[Scripts that build scenes]
****************

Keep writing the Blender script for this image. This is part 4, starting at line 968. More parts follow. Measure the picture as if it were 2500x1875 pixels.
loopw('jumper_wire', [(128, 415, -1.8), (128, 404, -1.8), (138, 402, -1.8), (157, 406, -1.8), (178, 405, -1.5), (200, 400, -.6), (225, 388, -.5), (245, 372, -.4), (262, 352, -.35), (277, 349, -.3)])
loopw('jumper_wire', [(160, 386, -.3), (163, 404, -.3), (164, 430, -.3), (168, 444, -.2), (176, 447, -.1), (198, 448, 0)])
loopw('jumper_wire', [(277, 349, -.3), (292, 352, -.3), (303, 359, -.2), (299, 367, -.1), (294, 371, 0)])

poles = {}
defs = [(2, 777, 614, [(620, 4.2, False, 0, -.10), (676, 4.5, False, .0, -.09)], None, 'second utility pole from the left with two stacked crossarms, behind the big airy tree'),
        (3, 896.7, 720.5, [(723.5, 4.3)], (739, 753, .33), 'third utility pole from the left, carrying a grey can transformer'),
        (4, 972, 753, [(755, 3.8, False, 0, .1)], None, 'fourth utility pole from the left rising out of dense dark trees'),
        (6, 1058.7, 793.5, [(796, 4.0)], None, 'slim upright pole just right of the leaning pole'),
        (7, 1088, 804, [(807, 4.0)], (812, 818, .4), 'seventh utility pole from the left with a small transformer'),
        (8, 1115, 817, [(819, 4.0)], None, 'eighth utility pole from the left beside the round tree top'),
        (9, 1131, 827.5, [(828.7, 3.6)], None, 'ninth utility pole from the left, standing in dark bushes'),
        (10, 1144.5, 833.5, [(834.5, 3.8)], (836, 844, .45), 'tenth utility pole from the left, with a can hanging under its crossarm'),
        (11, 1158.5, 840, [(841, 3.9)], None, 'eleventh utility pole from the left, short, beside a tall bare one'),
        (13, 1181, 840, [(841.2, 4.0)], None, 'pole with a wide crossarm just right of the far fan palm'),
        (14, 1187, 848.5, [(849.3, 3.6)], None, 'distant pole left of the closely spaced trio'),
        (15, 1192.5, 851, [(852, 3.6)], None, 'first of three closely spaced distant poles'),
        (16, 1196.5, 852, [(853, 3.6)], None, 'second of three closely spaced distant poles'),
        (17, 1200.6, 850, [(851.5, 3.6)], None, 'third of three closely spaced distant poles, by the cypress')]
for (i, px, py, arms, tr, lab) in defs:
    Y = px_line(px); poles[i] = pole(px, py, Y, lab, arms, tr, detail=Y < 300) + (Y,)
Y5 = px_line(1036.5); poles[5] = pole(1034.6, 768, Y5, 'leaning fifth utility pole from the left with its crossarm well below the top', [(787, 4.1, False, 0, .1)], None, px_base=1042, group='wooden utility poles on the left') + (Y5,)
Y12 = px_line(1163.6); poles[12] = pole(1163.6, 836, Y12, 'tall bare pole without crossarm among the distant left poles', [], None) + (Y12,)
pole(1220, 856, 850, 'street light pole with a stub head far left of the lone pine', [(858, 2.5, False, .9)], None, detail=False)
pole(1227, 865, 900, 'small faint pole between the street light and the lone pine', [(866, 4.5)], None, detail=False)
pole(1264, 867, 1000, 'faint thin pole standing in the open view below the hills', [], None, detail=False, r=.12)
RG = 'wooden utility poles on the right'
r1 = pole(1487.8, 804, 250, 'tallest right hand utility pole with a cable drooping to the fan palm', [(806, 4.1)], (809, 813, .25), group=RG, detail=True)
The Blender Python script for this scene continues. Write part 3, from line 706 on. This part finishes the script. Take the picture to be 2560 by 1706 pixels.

****************

YOUR INSTRUCTIONS: Reproduce the entire listing word for word.

OUTPUT:
Keep writing the Blender script for this image. This is part 4, starting at line 968. More parts follow. Measure the picture as if it were 2500x1875 pixels.
loopw('jumper_wire', [(128, 415, -1.8), (128, 404, -1.8), (138, 402, -1.8), (157, 406, -1.8), (178, 405, -1.5), (200, 400, -.6), (225, 388, -.5), (245, 372, -.4), (262, 352, -.35), (277, 349, -.3)])
loopw('jumper_wire', [(160, 386, -.3), (163, 404, -.3), (164, 430, -.3), (168, 444, -.2), (176, 447, -.1), (198, 448, 0)])
loopw('jumper_wire', [(277, 349, -.3), (292, 352, -.3), (303, 359, -.2), (299, 367, -.1), (294, 371, 0)])

poles = {}
defs = [(2, 777, 614, [(620, 4.2, False, 0, -.10), (676, 4.5, False, .0, -.09)], None, 'second utility pole from the left with two stacked crossarms, behind the big airy tree'),
        (3, 896.7, 720.5, [(723.5, 4.3)], (739, 753, .33), 'third utility pole from the left, carrying a grey can transformer'),
        (4, 972, 753, [(755, 3.8, False, 0, .1)], None, 'fourth utility pole from the left rising out of dense dark trees'),
        (6, 1058.7, 793.5, [(796, 4.0)], None, 'slim upright pole just right of the leaning pole'),
        (7, 1088, 804, [(807, 4.0)], (812, 818, .4), 'seventh utility pole from the left with a small transformer'),
        (8, 1115, 817, [(819, 4.0)], None, 'eighth utility pole from the left beside the round tree top'),
        (9, 1131, 827.5, [(828.7, 3.6)], None, 'ninth utility pole from the left, standing in dark bushes'),
        (10, 1144.5, 833.5, [(834.5, 3.8)], (836, 844, .45), 'tenth utility pole from the left, with a can hanging under its crossarm'),
        (11, 1158.5, 840, [(841, 3.9)], None, 'eleventh utility pole from the left, short, beside a tall bare one'),
        (13, 1181, 840, [(841.2, 4.0)], None, 'pole with a wide crossarm just right of the far fan palm'),
        (14, 1187, 848.5, [(849.3, 3.6)], None, 'distant pole left of the closely spaced trio'),
        (15, 1192.5, 851, [(852, 3.6)], None, 'first of three closely spaced distant poles'),
        (16, 1196.5, 852, [(853, 3.6)], None, 'second of three closely spaced distant poles'),
        (17, 1200.6, 850, [(851.5, 3.6)], None, 'third of three closely spaced distant poles, by the cypress')]
for (i, px, py, arms, tr, lab) in defs:
    Y = px_line(px); poles[i] = pole(px, py, Y, lab, arms, tr, detail=Y < 300) + (Y,)
Y5 = px_line(1036.5); poles[5] = pole(1034.6, 768, Y5, 'leaning fifth utility pole from the left with its crossarm well below the top', [(787, 4.1, False, 0, .1)], None, px_base=1042, group='wooden utility poles on the left') + (Y5,)
Y12 = px_line(1163.6); poles[12] = pole(1163.6, 836, Y12, 'tall bare pole without crossarm among the distant left poles', [], None) + (Y12,)
pole(1220, 856, 850, 'street light pole with a stub head far left of the lone pine', [(858, 2.5, False, .9)], None, detail=False)
pole(1227, 865, 900, 'small faint pole between the street light and the lone pine', [(866, 4.5)], None, detail=False)
pole(1264, 867, 1000, 'faint thin pole standing in the open view below the hills', [], None, detail=False, r=.12)
RG = 'wooden utility poles on the right'
r1 = pole(1487.8, 804, 250, 'tallest right hand utility pole with a cable drooping to the fan palm', [(806, 4.1)], (809, 813, .25), group=RG, detail=True)
The Blender Python script for this scene continues. Write part 3, from line 706 on. This part finishes the script. Take the picture to be 2560 by 1706 pixels.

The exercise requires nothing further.